A edição da CARAMBAIA foi traduzida a dez mãos sob a coordenação de Lucas Simone, historiador e doutor em literatura russa. O texto é o da versão abreviada da obra, antes publicada em três volumes. O trabalho de redução foi feito pela esposa de Soljenítsyn, Natália, com acompanhamento e aprovação do autor, e publicado após sua morte, em 2010, em Moscou. “Estipulei como objetivo, enquanto resumia o volume o máximo possível, manter a estrutura, a arquitetura do livro”, diz no prefácio Natália Soljenitsyna. No mesmo texto ela recupera a aventura, com tons de thriller, da produção clandestina, contrabando e publicação no exterior de Arquipélago Gulag.

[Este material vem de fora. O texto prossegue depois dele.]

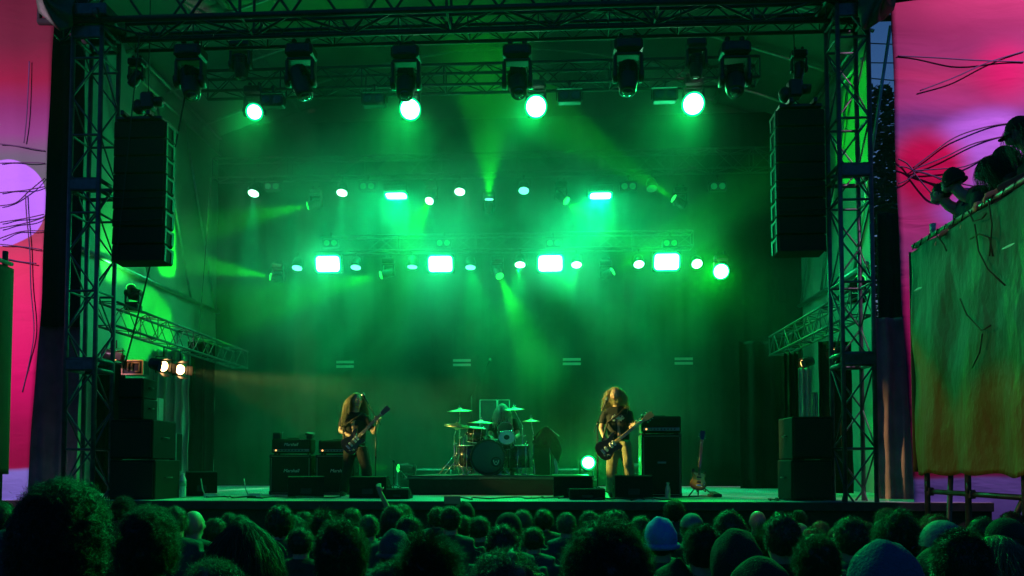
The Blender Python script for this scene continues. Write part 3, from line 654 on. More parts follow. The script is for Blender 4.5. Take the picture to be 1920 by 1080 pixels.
# ------------------------------------------------------------------ figures
def baked(q, name, voxel, smooth=4, m=None):
    """one continuous skin round all the pieces collected in q"""
    o = q.build(name, m)
    r = o.modifiers.new('r', 'REMESH'); r.mode = 'VOXEL'; r.voxel_size = voxel; r.use_smooth_shade = True
    s = o.modifiers.new('s', 'SMOOTH'); s.factor = .5; s.iterations = smooth
    dg = bpy.context.evaluated_depsgraph_get(); me = bpy.data.meshes.new_from_object(o.evaluated_get(dg)); me.name = name
    bpy.data.objects.remove(o); me.materials.clear(); me.materials.append(m)
    return me
def put(me, name, parent, label=None):
    o = bpy.data.objects.new(name, me); COL.objects.link(o); o.parent = parent
    if label: o['label'] = label
    return o
def strands(name, roots, dirs, L, steps, r0, m, parent, grav=.0, curl=0.0, jitter=.25, seed=0, push=None, taper=.35, cfreq=3.0):
    """many thin three sided hairs grown from roots along dirs, as one mesh"""
    rng = np.random.default_rng(seed); n = len(roots)
    p = np.array(roots, float); d = np.array(dirs, float); d /= np.linalg.norm(d, axis=1)[:, None]
    Ls = (np.array(L) if np.ndim(L) else np.full(n, L))*rng.uniform(.7, 1.15, n); st = Ls/steps
    ph = rng.uniform(0, 2*np.pi, n); fr = cfreq*rng.uniform(.7, 1.3, n)
    a = np.cross(d, rng.normal(size=(n, 3))); a /= np.linalg.norm(a, axis=1)[:, None]; b = np.cross(d, a)
    P_ = [p.copy()]
    for k in range(steps):
        d = d + rng.normal(size=(n, 3))*jitter/steps**.5*.35 + np.array([0, 0, -1.0])*grav/steps*(1+2*(k > steps*.3)*(grav > 1))
        d /= np.linalg.norm(d, axis=1)[:, None]
        p = p + d*st[:, None]
        if push is not None:
            c, R = push; e = (p-c)/R; q = np.linalg.norm(e, axis=1); ins = q < 1.03
            p[ins] = c + (e[ins]/q[ins][:, None]*1.04)*R
        t = (k+1)/steps; off = curl*(np.cos(ph+fr*2*np.pi*t)[:, None]*a+np.sin(ph+fr*2*np.pi*t)[:, None]*b)*min(1, t*3)
        P_.append(p+off)
    P_ = np.array(P_)                                 # steps+1, n, 3
    V = []; 
    for k in range(steps+1):
        rr = r0*(1-(1-taper)*k/steps)
        for j in range(3):
            t = 2*np.pi*j/3; V.append(P_[k]+(a*np.cos(t)+b*np.sin(t))*rr)
    V = np.array(V).reshape(steps+1, 3, n, 3).transpose(2, 0, 1, 3).reshape(-1, 3)
    base = (np.arange(n)*(steps+1)*3)[:, None]; F = []
    for k in range(steps):
        for j in range(3):
            F.append(base+np.array([k*3+j, k*3+(j+1) % 3, (k+1)*3+(j+1) % 3, (k+1)*3+j]))
    F = np.array(F).transpose(1, 0, 2).reshape(-1, 4)
    me = bpy.data.meshes.new(name); me.vertices.add(len(V)); me.vertices.foreach_set('co', V.ravel())
    me.loops.add(F.size); me.loops.foreach_set('vertex_index', F.ravel().astype(np.int32))
    me.polygons.add(len(F)); me.polygons.foreach_set('loop_start', np.arange(0, F.size, 4, dtype=np.int32)); me.polygons.foreach_set('use_smooth', np.ones(len(F), bool))
    me.update(calc_edges=True); me.materials.append(m)
    return me
def join_meshes(name, mes, m):
    bm = bmesh.new()
    for me in mes: bm.from_mesh(me)
    out = bpy.data.meshes.new(name); bm.to_mesh(out); bm.free(); out.materials.append(m); return out
M_SKIN = mat('skin', (.52, .30, .20), .5, 0, .1, 20, .1, 90)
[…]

Aleksandr Soljenítsyn nasceu na cidade russa de Kislovodsk, entre os mares Negro e Cáspio. O pai, que morreu enquanto o futuro escritor ainda estava sendo gestado, era proprietário de terras e oficial do Exército Imperial russo. Convocado para lutar na Segunda Guerra Mundial, Soljenítsyn chegou a capitão de artilharia e recebeu condecorações por bravura. Em 1945, porém, foi preso depois da interceptação de cartas que escrevia a um amigo, nas quais ironizava o ditador Joseph Stálin. Apenas por isso ficou oito anos em prisões e campos de trabalhos forçados e mais três em exílio interno. Em 1956 foi autorizado a se estabelecer em Ryazan, na Rússia central, onde começou a escrever enquanto trabalhava como professor de matemática.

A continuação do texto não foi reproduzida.